Na entrega do Camões, escritor foi rebatido pelo ministro Roberto Freire
Ubiratan Brasil | O Estado de S.Paulo
O escritor Raduan Nassar fez um discurso explosivo e anti governo ao receber o Prêmio Camões na manhã desta sexta-feira, 17, em São Paulo. "Não podia ficar calado" , disse ele depois de, entre outros assuntos, criticar a indicação de Alexandre de Moraes para o Supremo Tribunal Federal - corte que, para ele, ainda mantém uma rotina da época da ditadura militar. Presente à cerimônia, o ministro da Cultura, Roberto Freire, respondeu às críticas, insinuando que Nassar deveria devolver o prêmio oferecido pelo governo - o Camões, na verdade, é outorgado pelos governos do Brasil e de Portugal. Em meio à troca de alfinetadas, a plateia também participou de forma agressiva, com interrupções ao discurso do ministro e a réplicas da parte dele.
"O Supremo nada fez para impedir que Eduardo Cunha instaurasse o processo de impeachment que derrubou a presidente Dilma, mulher digna. Foi um golpe", disse Nassar que, ovacionado, foi aclamado também com gritos de "Fora, Temer", vindos de uma plateia formada, em sua maioria, por editores, escritores e representantes do mercado editorial.
O discurso de Freire inverteu a ordem natural da cerimônia - esperava-se que Nassar fosse o último a discursar. Assim, depois de ouvir a presidente da Biblioteca Nacional, Helena Severo (que, em dois momentos, referiu-se a Raduan como Nasser), ao próprio escritor e ao embaixador de Portugal no Brasil, Jorge Cabral, Freire respondeu que só os mais velhos realmente sabem o que foi viver durante o regime militar. "Que os jovens critiquem hoje, não há perplexidade, mas quem dá prêmio ao adversário não é representante da ditadura." "É fácil fazer crítica durante um regime democrático", continuou.
Nesse momento, o crítico literário Augusto Massi interrompeu a fala do ministro e disse: "O senhor não tem direito de estar aqui - deixe a obra de Raduan falar". A reação provocou tanto apoio como apupos. A fervura política se espalhava pela plateia e houve até uma ameaça de troca de sopapos, interrompida pelo bom senso dos próprios envolvidos.
"Passei a noite em claro, revisando o discurso. Eu o mudei ao menos três vezes", disse Raduan ao Estado, que criticou a nomeação de Alexandre de Moraes para o STF, a prisão recente de Guilherme Boulos e a diplomacia de Temer.

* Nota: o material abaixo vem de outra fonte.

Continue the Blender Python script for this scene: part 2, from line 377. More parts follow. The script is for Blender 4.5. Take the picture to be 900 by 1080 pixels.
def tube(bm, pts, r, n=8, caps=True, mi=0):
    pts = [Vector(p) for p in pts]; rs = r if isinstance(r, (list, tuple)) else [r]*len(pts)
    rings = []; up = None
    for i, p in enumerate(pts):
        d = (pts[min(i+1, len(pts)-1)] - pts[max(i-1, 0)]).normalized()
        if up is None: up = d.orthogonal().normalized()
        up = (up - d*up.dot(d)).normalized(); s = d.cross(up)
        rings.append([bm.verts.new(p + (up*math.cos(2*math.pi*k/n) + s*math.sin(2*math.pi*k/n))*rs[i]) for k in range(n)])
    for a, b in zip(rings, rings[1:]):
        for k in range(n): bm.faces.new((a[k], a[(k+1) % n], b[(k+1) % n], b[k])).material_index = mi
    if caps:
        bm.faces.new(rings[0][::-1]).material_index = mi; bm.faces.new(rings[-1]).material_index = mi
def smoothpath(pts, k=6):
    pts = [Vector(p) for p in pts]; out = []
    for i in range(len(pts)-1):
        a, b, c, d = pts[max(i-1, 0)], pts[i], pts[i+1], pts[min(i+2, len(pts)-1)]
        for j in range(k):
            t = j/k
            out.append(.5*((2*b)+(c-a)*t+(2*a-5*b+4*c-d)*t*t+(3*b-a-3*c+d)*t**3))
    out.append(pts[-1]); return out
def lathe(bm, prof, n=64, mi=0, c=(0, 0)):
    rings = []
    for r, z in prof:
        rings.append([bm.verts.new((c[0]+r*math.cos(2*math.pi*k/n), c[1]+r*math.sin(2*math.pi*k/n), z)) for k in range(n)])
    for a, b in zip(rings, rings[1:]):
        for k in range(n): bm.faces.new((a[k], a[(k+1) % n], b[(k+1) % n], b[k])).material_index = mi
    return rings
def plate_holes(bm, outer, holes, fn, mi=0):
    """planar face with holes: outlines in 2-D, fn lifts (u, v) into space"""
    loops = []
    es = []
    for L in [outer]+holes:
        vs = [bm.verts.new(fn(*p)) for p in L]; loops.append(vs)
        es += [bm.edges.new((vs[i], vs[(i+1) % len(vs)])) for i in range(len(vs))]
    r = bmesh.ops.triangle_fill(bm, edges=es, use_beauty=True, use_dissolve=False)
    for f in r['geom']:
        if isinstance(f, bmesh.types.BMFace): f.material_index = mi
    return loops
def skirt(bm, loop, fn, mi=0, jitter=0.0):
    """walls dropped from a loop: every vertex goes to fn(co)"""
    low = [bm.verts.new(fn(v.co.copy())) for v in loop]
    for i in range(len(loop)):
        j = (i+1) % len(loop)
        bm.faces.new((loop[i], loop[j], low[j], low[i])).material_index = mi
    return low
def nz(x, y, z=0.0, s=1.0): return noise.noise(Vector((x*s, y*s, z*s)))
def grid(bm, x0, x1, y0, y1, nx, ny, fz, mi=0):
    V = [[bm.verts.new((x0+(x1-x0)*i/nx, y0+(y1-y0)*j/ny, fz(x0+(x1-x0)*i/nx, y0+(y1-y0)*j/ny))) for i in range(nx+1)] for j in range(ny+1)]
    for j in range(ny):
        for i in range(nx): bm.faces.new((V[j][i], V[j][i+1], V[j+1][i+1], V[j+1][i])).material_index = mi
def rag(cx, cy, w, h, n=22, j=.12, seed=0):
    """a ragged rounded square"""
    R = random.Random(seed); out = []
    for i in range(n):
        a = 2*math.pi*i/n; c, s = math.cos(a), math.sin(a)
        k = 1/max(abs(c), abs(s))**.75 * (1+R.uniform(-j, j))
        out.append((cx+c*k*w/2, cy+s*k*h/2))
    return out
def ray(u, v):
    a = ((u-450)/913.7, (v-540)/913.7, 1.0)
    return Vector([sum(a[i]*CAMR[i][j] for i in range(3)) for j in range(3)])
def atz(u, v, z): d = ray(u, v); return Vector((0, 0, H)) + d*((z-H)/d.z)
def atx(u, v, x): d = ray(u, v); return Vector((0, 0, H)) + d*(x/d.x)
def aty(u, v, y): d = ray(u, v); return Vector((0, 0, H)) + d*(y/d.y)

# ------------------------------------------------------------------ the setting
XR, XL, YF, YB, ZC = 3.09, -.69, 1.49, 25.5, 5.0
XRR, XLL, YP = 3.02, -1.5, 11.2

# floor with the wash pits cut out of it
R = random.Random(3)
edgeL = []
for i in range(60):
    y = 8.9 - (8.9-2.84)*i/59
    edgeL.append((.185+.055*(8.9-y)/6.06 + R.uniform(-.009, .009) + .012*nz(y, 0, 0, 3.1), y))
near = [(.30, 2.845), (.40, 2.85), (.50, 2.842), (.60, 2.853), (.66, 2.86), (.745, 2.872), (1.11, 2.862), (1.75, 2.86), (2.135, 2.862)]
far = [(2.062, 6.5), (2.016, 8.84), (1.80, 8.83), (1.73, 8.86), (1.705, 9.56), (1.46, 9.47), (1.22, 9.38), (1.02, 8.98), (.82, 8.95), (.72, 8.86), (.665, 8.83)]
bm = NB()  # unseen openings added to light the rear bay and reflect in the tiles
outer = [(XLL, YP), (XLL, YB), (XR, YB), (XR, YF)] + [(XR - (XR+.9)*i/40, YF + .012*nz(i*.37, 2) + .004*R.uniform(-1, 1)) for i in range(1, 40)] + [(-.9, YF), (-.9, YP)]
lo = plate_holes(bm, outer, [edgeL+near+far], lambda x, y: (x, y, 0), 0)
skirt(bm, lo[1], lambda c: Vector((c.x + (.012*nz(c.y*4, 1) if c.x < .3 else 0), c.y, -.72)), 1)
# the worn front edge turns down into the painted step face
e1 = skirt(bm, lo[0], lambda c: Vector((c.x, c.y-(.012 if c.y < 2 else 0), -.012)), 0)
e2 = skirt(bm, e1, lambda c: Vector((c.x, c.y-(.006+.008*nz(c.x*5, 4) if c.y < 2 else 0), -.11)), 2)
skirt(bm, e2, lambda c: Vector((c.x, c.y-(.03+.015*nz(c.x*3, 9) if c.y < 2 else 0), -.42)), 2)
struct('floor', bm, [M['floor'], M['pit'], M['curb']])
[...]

Também questionou a provoção de Moreira Franco a ministro, medida ratificada pelo STF. "Em sua decisão, o ministro Celso de Mello acrescentou um elogio superlativo a Gilmar Mendes por ter barrado Lula para a Casa Civil. Dois pesos e duas medidas."
Ao Estado, Freire disse que esperava tal reação acalorada que marcou a cerimônia. "As pessoas que agora chamam esse governo democrático de autoritário só podem fazer isso porque vivemos em uma democracia. Se fosse durante a ditadura, nada disso seria possível."
À tarde, o Ministério da Cultura emitiu um comunicado com os seguintes dizeres: "“O Ministério da Cultura (MinC) lamenta, mais uma vez, a prática do Partido dos Trabalhadores em aparelhar órgãos públicos e organizar ataques para tentar desestabilizar o processo democrático. Durante a cerimônia de entrega do Prêmio Camões de Literatura, em São Paulo, o ministro da Cultura, Roberto Freire, teve sua fala interrompida por manifestantes partidários, sinal de desrespeito à premiação oficial dos governos de Brasil e Portugal".
"Lamentei que tudo isso tenha acontecido", comentou o editor Luiz Schwarcz, diretor presidente do Grupo Companhia das Letras. "Claro que Raduan poderia dizer o que bem entendesse, mas seria melhor deixar seu discurso por último. Também não posso aprovar a reação da plateia, que interrompeu um discurso."
No meio de tudo isso, Raduan Nassar deixou o local depois de muitos abraços, beijos, selfies e autógrafos, além de um diploma que representa o prêmio de 100 mil euros, valor arcado igualmente pelos governos brasileiro e português. Roberto Freire, depois de tomar uma água e distribuir abraços, deixou o local antes do final da festa.